Unlike his Abstract Expressionist peers, Still would often make more than one version, and this composition exists in two larger scale versions. Although each is slightly different, they retain the basic compositional format, forms and palette. 1947-R-No. 1 is more thickly painted, and less aqueous in feeling than the 1947-R No. 2. Curiously, in this regard, Still's practice is more closely related to his Pop Art peers who created similar versions of works than his Abstract Expressionist colleagues, to whom repetition was considered anathema. Unlike Pop artists, however, who were interested in serial imagery to mimic and mock consumerism, Still's additional versions, or "re-statements" were a vehicle to work out different painterly ideas.
1947-R-No. 1 features majestic expanses of color, crackling with turbulent flashes of energy, exemplifying the artist's "life or death" drama through painterly abstraction. Encrusted layers of red over brown, interspersed with flickering flames of black pigment and flashes or orange and white, 1947-R-No. 1 seems pregnant with the idea of corporal existence springing from and returning to the earth.

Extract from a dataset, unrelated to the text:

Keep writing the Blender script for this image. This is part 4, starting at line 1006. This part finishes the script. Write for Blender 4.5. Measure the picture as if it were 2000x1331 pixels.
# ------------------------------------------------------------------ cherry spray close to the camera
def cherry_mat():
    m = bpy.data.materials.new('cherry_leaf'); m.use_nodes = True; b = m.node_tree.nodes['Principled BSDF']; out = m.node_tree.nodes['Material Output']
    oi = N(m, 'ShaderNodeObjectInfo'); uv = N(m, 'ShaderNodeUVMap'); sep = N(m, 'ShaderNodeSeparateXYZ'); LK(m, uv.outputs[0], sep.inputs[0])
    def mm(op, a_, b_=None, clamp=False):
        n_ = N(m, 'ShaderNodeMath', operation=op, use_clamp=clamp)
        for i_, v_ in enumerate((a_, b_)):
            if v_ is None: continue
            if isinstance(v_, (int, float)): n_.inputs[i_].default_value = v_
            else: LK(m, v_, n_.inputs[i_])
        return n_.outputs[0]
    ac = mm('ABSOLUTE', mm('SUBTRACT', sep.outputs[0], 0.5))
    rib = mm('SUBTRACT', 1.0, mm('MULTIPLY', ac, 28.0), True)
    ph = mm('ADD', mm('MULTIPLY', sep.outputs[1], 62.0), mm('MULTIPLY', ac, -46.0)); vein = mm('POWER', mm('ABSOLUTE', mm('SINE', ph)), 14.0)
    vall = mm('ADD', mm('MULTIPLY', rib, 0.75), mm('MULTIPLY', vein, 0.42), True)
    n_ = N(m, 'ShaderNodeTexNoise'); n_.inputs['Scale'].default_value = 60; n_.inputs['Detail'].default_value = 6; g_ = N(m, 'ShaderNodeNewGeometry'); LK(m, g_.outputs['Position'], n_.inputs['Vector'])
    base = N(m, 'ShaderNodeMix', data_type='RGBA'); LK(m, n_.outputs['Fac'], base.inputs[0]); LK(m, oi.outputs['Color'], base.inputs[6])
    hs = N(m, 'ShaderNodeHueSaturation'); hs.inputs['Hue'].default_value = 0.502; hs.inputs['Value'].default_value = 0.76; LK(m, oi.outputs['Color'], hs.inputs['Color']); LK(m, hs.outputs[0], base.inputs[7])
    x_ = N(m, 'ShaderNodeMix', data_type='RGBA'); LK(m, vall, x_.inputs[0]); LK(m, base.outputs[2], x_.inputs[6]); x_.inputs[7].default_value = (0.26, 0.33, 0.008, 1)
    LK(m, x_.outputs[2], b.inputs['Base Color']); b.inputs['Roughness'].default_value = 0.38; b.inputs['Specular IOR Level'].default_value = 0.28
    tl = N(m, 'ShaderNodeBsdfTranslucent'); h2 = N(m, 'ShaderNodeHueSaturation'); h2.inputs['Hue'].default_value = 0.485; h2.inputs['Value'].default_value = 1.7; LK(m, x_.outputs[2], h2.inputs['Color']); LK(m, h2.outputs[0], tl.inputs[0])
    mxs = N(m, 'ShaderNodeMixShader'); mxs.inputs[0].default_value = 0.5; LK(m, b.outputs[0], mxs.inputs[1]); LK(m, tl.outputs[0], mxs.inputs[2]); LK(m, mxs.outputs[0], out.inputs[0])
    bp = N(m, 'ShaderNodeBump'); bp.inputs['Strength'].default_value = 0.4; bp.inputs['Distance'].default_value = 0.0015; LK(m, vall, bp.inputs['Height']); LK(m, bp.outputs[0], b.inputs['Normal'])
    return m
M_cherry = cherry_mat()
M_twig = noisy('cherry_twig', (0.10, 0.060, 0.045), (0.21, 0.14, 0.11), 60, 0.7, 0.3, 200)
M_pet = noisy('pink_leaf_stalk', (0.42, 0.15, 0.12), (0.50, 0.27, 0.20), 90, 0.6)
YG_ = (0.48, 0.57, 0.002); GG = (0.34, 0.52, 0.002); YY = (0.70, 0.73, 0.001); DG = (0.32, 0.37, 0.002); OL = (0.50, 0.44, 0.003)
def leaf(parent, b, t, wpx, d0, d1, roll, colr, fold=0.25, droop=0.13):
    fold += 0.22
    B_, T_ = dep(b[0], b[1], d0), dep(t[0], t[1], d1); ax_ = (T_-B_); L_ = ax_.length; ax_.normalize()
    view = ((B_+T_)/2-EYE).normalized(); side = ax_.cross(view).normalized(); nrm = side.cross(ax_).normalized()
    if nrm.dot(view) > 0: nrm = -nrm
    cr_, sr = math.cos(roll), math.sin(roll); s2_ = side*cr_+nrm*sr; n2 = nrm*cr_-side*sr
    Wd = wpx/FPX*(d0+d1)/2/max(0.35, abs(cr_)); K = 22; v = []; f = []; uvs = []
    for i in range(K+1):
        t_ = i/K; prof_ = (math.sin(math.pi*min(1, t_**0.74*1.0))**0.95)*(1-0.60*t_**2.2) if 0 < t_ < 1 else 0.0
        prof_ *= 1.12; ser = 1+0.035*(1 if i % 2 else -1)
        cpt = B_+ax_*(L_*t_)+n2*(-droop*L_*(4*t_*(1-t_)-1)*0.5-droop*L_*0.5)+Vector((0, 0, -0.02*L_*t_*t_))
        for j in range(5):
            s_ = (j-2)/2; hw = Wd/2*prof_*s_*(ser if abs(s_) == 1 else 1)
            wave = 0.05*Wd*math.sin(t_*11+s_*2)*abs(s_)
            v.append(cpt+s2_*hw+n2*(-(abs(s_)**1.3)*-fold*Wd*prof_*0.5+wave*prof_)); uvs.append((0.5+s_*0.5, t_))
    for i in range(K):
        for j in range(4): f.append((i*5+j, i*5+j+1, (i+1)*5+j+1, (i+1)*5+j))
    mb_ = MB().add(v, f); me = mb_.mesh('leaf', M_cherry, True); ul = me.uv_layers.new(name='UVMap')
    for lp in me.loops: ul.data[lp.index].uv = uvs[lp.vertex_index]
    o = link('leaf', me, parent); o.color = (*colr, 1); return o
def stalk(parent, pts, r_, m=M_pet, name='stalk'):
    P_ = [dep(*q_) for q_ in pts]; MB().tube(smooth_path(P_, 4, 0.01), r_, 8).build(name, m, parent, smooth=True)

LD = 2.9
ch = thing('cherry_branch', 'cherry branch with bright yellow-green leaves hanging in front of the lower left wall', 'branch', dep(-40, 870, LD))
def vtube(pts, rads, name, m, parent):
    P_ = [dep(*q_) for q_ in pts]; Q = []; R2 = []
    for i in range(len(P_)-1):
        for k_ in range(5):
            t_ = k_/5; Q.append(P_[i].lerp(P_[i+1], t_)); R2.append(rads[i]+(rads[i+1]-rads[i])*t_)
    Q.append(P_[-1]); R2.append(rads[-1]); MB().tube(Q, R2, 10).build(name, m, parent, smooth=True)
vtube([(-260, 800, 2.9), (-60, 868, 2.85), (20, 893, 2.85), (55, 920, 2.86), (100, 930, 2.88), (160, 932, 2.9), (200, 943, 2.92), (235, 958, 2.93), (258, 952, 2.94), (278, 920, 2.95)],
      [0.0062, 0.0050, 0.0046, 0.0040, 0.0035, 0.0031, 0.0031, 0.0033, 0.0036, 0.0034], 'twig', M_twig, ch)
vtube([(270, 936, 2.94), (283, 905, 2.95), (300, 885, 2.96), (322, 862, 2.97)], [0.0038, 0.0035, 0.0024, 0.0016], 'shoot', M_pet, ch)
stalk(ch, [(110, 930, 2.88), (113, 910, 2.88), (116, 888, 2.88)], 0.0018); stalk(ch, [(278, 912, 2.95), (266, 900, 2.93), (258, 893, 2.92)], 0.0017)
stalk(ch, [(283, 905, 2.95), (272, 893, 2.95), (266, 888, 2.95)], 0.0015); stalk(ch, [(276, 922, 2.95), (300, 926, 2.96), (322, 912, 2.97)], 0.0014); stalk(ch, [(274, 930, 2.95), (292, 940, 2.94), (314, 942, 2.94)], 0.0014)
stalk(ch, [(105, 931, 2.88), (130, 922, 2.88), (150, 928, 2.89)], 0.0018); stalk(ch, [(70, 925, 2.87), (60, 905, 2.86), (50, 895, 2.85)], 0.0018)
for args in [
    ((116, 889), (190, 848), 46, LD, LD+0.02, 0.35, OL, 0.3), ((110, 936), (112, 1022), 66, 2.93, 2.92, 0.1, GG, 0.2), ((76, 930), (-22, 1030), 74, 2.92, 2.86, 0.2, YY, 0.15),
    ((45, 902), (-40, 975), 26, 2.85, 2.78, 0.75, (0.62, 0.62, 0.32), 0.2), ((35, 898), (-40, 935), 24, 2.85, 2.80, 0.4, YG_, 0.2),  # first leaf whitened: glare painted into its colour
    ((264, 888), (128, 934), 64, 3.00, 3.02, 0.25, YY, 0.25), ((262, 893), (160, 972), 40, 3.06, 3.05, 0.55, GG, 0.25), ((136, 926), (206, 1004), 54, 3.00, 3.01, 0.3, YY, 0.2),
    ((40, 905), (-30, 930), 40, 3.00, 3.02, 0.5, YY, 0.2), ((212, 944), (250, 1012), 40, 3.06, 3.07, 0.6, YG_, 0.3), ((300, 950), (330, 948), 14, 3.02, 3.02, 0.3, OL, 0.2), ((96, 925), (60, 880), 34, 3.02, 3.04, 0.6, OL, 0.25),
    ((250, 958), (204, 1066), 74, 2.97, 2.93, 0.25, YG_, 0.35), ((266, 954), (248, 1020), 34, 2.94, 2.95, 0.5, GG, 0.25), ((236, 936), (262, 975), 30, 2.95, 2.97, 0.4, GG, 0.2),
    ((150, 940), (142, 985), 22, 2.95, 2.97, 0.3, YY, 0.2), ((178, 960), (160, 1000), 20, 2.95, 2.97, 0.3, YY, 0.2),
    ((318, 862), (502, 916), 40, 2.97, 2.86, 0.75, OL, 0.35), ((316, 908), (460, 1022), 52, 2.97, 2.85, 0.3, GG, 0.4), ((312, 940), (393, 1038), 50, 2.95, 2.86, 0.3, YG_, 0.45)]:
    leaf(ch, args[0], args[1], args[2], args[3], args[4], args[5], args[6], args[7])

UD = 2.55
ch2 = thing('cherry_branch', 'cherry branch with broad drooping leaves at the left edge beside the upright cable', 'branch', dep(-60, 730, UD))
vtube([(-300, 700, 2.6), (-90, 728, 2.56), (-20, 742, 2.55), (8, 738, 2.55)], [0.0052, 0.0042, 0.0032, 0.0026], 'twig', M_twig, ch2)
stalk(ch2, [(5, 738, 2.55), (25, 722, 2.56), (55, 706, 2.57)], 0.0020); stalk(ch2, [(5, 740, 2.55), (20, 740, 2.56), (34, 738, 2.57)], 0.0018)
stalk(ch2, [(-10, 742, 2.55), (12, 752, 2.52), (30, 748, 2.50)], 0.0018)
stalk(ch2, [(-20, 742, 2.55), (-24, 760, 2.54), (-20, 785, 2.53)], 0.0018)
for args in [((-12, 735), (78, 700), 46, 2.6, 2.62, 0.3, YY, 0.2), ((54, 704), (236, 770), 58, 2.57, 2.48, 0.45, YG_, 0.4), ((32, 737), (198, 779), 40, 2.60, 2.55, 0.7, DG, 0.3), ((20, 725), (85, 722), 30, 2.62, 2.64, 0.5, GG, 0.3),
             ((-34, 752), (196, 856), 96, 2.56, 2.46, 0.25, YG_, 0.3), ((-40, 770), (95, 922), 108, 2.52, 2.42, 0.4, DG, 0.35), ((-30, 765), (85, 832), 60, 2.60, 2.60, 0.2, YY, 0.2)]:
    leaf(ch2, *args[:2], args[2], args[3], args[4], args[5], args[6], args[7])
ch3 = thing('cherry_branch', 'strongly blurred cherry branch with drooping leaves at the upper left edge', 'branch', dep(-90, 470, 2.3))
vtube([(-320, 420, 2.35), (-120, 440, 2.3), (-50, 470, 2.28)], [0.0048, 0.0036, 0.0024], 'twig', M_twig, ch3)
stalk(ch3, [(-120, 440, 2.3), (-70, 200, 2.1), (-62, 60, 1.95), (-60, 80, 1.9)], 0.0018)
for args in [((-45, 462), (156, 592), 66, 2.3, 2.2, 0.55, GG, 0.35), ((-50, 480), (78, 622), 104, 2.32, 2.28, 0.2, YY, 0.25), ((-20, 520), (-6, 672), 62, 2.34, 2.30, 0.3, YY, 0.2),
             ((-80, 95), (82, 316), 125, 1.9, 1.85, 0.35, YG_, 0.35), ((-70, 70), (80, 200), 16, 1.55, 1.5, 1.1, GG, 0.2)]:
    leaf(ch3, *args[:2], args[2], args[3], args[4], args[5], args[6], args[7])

The forthcoming Clyfford Still Museum in Denver, which may open as early as 2009, will be a watershed event in the appreciation of the artist. For the first time, viewers will be able to see the scope and breadth of his achievement. The artist's archives, which are currently sealed, will eventually be released and provide valuable documents to help scholars understand the historical period during which he lived. Nonetheless, what will not change is the total number of works that Still sold without restriction, which is believed to be approximately 150. For collectors seeking a seminal Still, the offering of 1947-R-No. 1 is a rare event--it is historically important, of the highest quality, from an impeccable provenance, with an illustrious exhibition history and completely fresh to the market after 35 years.